Former NC State men’s soccer captain Farouk Bseiso died on July 9, 2014 while on vacation with his family in Prague, Czech Republic, The News & Observer reported.

Bseiso, 24, was playing professionally in Finland, on loan at FC Viikingit from his parent club, FC Espoo.

He was expected to rejoin Espoo at the end of this month.

Reports from Viikingit and Espoo’s websites said the cause of death was carbon monoxide poisoning while at a rented apartment in Prague.

The Raleigh native played four years at NC State, from 2008–2011, and was one of two players selected as captains during head coach Kelly Findley’s first season in charge.

Known as a tremendously hard worker, Bseiso, a defensive central midfielder, won a pair of high school state championships as captain of St. David’s School, as well as a USASA championship with the local Carolina Railhawks’ U-23 team.

Recruited by former head coach George Tarantini, Bseiso overcame doubts about his physicality to establish himself as a key component of the Wolfpack program.

Bseiso helped the 2009 State soccer team reach the ACC Championship game and the second round of the NCAA tournament.

The former midfielder and his family moved to Tunisia shortly after his birth, where he fostered his love of the game until returning to the United States when he was six years old.

Upon returning to the U.S. for educational reasons, Bseiso refined his ability at Triangle Football Club, before deciding to push for a place at the collegiate level his freshman year of high school.

After setting a goal to play soccer for a Division I school, Bseiso formed a bond with St. David’s head coach, Jose Cornejo. Cornejo thoroughly educated Bseiso on the game and worked with him to progress in every area for improvement. 

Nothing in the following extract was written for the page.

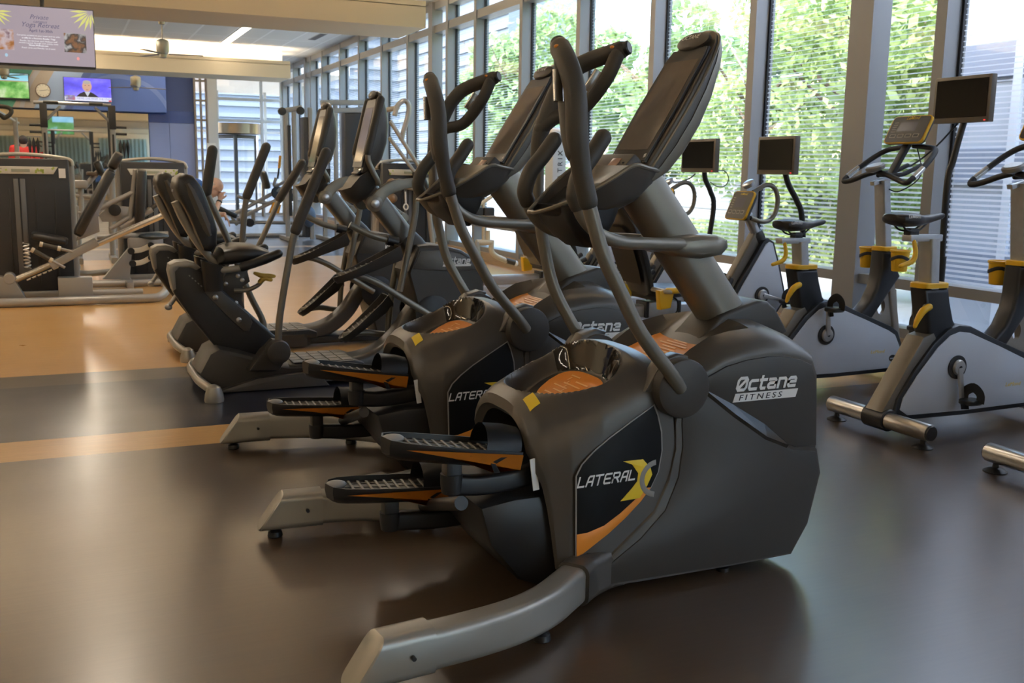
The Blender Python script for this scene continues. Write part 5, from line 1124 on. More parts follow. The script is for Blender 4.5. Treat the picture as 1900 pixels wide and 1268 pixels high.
b_=B(); lathe(b_,[(.045,-.09),(.05,-.085),(.05,.085),(.045,.09)],at(18,516,Y=Yp),(0,1,0),20); t.part('pivot_hub',b_,framep)
pl=[(p.x,p.z) for p in q3([(0,512),(28,520),(48,552),(0,552)])]; b_=B(); prism(b_,pl,Yp-.06,Yp+.06,.004); t.part('front_gusset',b_,framep)
b_=B(); box(b_,((at(110,0,Y=Yp).x),Yp,.15),(.30,.14,.20),None,.008); t.part('rear_bracket',b_,framep)
f=[(-.95,Yp-.18,.045),(.3,Yp-.18,.045),(.72,Yp-.18,.045),(.83,Yp-.15,.06),(.90,Yp-.02,.11),(.93,Yp+.2,.13),(.93,Yp+.5,.10)]
t.part('floor_tube',tube(B(),f,.042,14),framep); t.part('floor_tube',tube(B(),[(-.95,Yp+.32,.045),(.70,Yp+.32,.045)],.042,14,smooth=False),framep)
b_=B(); 
R=[]
for k in range(60): a=k*.9; R.append((-.215+.028*math.cos(a),Yp-.02,.38+.0022*k*1.6+.0*math.sin(a)))
a_=at(50,470,Y=Yp); R=[(a_.x+.028*math.cos(k*.8),Yp-.03+.028*math.sin(k*.8),a_.z-.14+.004*k) for k in range(60)]
t.part('coil_spring',tube(b_,R,.006,6,1,smooth=False),steel)
# ---- second machine, shoulder press type, to its right
t=T('press_machine','press machine with placard, between the leg press and the seated ellipticals','weight machine',(.95,11.9,0),'weight machines')
stack(t,.56,1.34,12.0,12.5,1.38,'Press'); Yp=11.65
def q3(pts,Y=11.65): return [at(x,y,Y=Y) for x,y in pts]
a,c=q3([(257,422),(262,314)]); pad(t,a,c,.36,.10,'back_pad')
a,c=q3([(240,424),(251,316)]); t.part('pad_post',tube(B(),[a,c],.026,12,smooth=False),framep)
for pp,r_ in (([(183,388),(246,358)],.028),([(225,424),(282,388)],.034),([(205,425),(240,403)],.024),([(180,440),(312,434)],.030)):
    a,c=q3(pp); t.part('press_arm',tube(B(),[a,c],r_,12,smooth=False),framep)
a,c=q3([(278,388),(300,375)]); grip(t,a,c,.022)
pl=[(p.x,p.z) for p in q3([(190,518),(238,460),(244,470),(240,518)])]; b_=B(); prism(b_,pl,Yp-.05,Yp+.05,.004); t.part('triangle_bracket',b_,framep)
for (x,y),(x2,y2) in (((243,466),(280,455)),((246,489),(280,478))):
    a,c=q3([(x,y),(x2,y2)],11.55); b_=B(); sweep(b_,cr([a,a.lerp(c,.5)+V((0,0,-.02)),c],5),rrect(.055,.02,.006),up=(0,1,0)); lk=t.part('link_arm',b_,cream)
    b_=B(); lathe(b_,[(.036,-.02),(.036,.02)],a+V((0,-.015,0)),(0,-1,0),18); t.part('link_pivot',b_,blk,lk); b_=B(); lathe(b_,[(.032,-.02),(.032,.02)],c+V((0,-.015,0)),(0,-1,0),18); t.part('link_pivot',b_,blk,lk)
b_=B(); lathe(b_,[(.062,-.02),(.062,.02),(.02,.026)],q3([(213,390)])[0],(0,-1,0),22); t.part('pulley',b_,blk)
b_=B(); prism(b_,[(p.x,p.z) for p in q3([(183,400),(205,380),(245,385),(250,405),(235,412),(190,412)])],Yp+.02,Yp+.05,.006); t.part('pulley_plate',b_,framep)
b_=B(); box(b_,(at(270,452,Y=Yp).x,Yp,at(270,452,Y=Yp).z),(.36,.16,.14),None,.03); t.part('seat_beam',b_,framep)
b_=B(); ell(b_,q3([(285,438)])[0],(.16,.17,.04)); t.part('seat_pad',b_,mat('blue_grey_vinyl',(.05,.07,.09),.4))
t.part('floor_tube',tube(B(),[(1.20,Yp-.1,.045),(.30,Yp-.1,.045),(.16,Yp-.07,.05),(.08,Yp+.06,.05)],.040,14),framep)
t.part('floor_tube',tube(B(),[(.45,Yp+.35,.13),(.20,Yp+.30,.12),(.10,Yp+.18,.16),(.12,Yp+.02,.22)],.034,12),framep)
for k in range(2):
    b_=B(); box(b_,(.62+.45*k,Yp+.1,.045),(.07,.9,.07),None,.01); t.part('cross_foot',b_,framep)
# ---- third machine farther back, between the two
t=T('press_machine','silver lever machine with brown seat, in the distance behind the leg press back pad','weight machine',(.35,14.8,0),'weight machines')
Y3=14.8
def q3(pts,Y=14.8): return [at(x,y,Y=Y) for x,y in pts]
for pp,r_ in (([(135,365),(135,440)],.045),([(150,348),(150,430)],.04),([(140,362),(190,366)],.035),([(155,350),(185,315)],.035),([(183,300),(205,370)],.032),([(208,330),(208,430)],.045),([(140,395),(215,392)],.04)):
    a,c=q3(pp); t.part('frame_tube',tube(B(),[a,c],r_,12,smooth=False),framep)
for x in (145,208):
    p=at(x,430,Y=Y3); b_=B(); sweep(b_,[V((p.x,Y3-.4,.04)),V((p.x,Y3+.5,.04))],rrect(.08,.08,.015),up=(0,0,1)); t.part('floor_foot',b_,framep); t.part('frame_tube',tube(B(),[V((p.x,Y3,.05)),V((p.x,Y3,.75))],.04,12,smooth=False),framep)
a,c=q3([(178,300),(190,325)]); pad(t,a,c,.3,.09,'back_pad'); a,c=q3([(160,322),(182,323)]); pad(t,a,c,.3,.05,'seat_pad',mat('brown_vinyl',(.11,.075,.05),.45))
b_=B(); box(b_,(at(142,342,Y=Y3).x,Y3,at(142,342,Y=Y3).z),(.26,.25,.10),None,.01); t.part('seat_box',b_,framep)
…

Coincidentally, coach Cornejo and NC State head coach Tarantini were long-time friends, causing Bseiso to emerge on the Wolfpack head coach’s radar throughout his high school career. Bseiso also participated in the N.C. State soccer camps, which also enhanced his connection with Tarantini.

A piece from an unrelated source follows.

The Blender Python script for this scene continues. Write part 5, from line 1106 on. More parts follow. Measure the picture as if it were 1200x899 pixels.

NC State was not the only school interested in recruiting Bseiso. Universities with high-quality soccer programs such as North Carolina, Davidson and Appalachian State also looked to acquire the senior from St. David’s. Bseiso, however, chose to join the Wolfpack and continue to play the game he loved in his hometown.

Bseiso’s first year at N.C. State did not come easy, as questions rose about his strength and speed capabilities. After continuous hard work and determination in the offseason, Bseiso earned a starting spot at midfielder in his sophomore year.

In 2009, Bseiso led the Wolfpack to a No. 13 national ranking and a bid to the NCAA tournament, where they fell to Portland in the second round. In 2011, the first year for head coach Kelly Findley, Bseiso was named one of the two team captains. In his four-year career at State, Bseiso tallied four assists in 59 appearances.

Bseiso was well known for his dedication to his heritage. His family was originally from Palestine, and Bseiso enjoyed the mix of diversity of the Wolfpack soccer team.

Bseiso was heavily inspired by his mother, who he appreciated for doing a great job in raising him and his brother. His love was illustrated on a tattoo on his forearm, which he designed himself, bearing the Arabic symbol for “my mother.” 

The former Wolfpack captain’s twin brother, Fayek Bseiso, played collegiately at Loyola University in Maryland. 

Bseiso is survived by his mother, Dima Sabi, his twin brother, Fayek Bseiso, and sister, Dana Bseiso. His father, Atef Bseiso, is deceased.

Bseiso was honored with a moment of silence and black armbands before kickoff at matches by the Carolina Railhawks, FC Espoo, and FC Viikingit.